Most recently, their work was presented in solo exhibitions at the Jane Lombard Gallery, New York (2017), Owens Art Gallery, Sackville, Canada (2017), Louise and Reuben Cohen Art Gallery, Moncton (2017) the International Studio & Curatorial Program, New York (2016), YYZ Artists’ Outlet, Toronto (2016), Esker Foundation Contemporary Art Gallery, Calgary (2016), Leonard & Bina Ellen Art Gallery, Montreal (2016), VOX – Centre de l’image contemporaine, Montreal (2014), Trinity Square Video, Toronto (2014), Monte Vista Projects, Los Angeles (2012) and G Gallery, Toronto (2012).
They have participated in a number of group exhibitions including at venues such as the Morris and Helen Belkin Art Gallery, Vancouver (2017), XIII Bienal de Cuenca, Cuenca Ecuador (2016), Blackwood Gallery, Mississauga (2016), Art Gallery of Guelph, Guelph (2016), Postmasters Gallery, New York (2016), 14th Istanbul Biennial (2015), La Biennale de Montréal (2014), Manif d’art 7: Quebec City Biennial (2014), Herbert Read Gallery, Canterbury (2014), La Filature, Scene Nationale and La Kunsthalle, Mulhouse (2013), Henie Onstad Kunstsenter, Høvikodden, Norway (2013), Centre for Contemporary Arts, Glasgow (2012) and 10th Sharjah Biennial (2011).

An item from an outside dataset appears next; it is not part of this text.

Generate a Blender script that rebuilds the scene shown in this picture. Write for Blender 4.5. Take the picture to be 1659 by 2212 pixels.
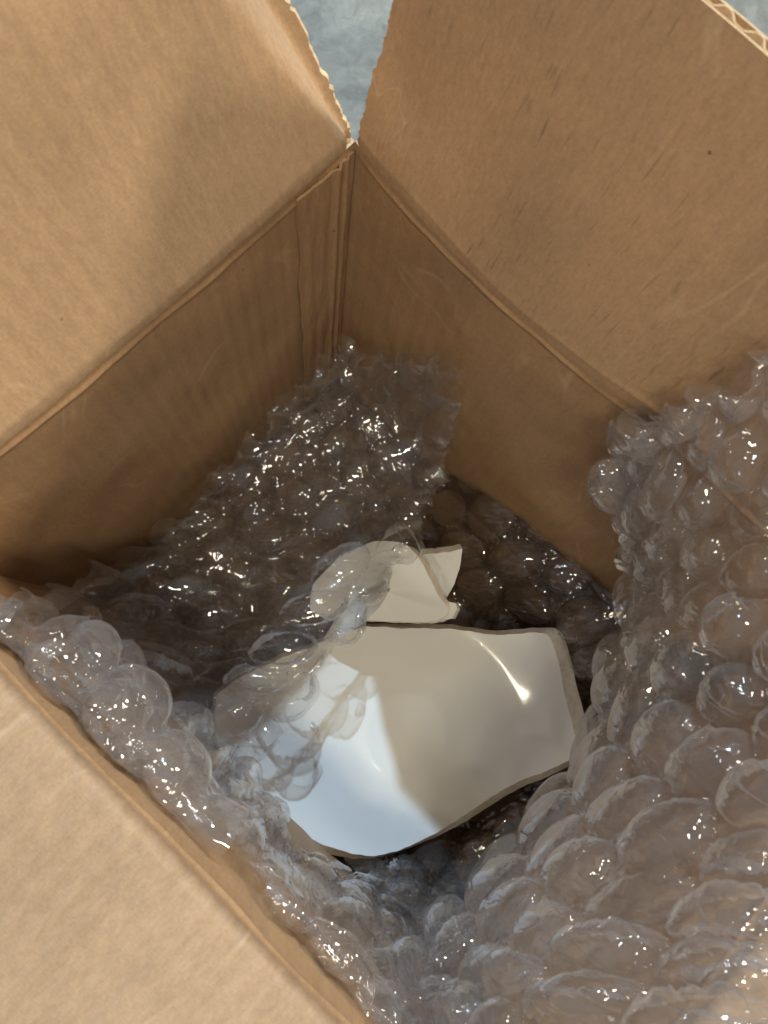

Their writings have been published in Le Merle, C-magazine, New Social Inquiry and Pyramid Power. They have published two artist’s books Tools that Measure the Intensity of Passionate Interests (2012) and Spaces of Observation (2012). Recently, they contributed a catalogue essay for the publication accompanying La Biennale de Montréal (2014). The artist duo lives and works in Montreal and Durham-Sud, Quebec.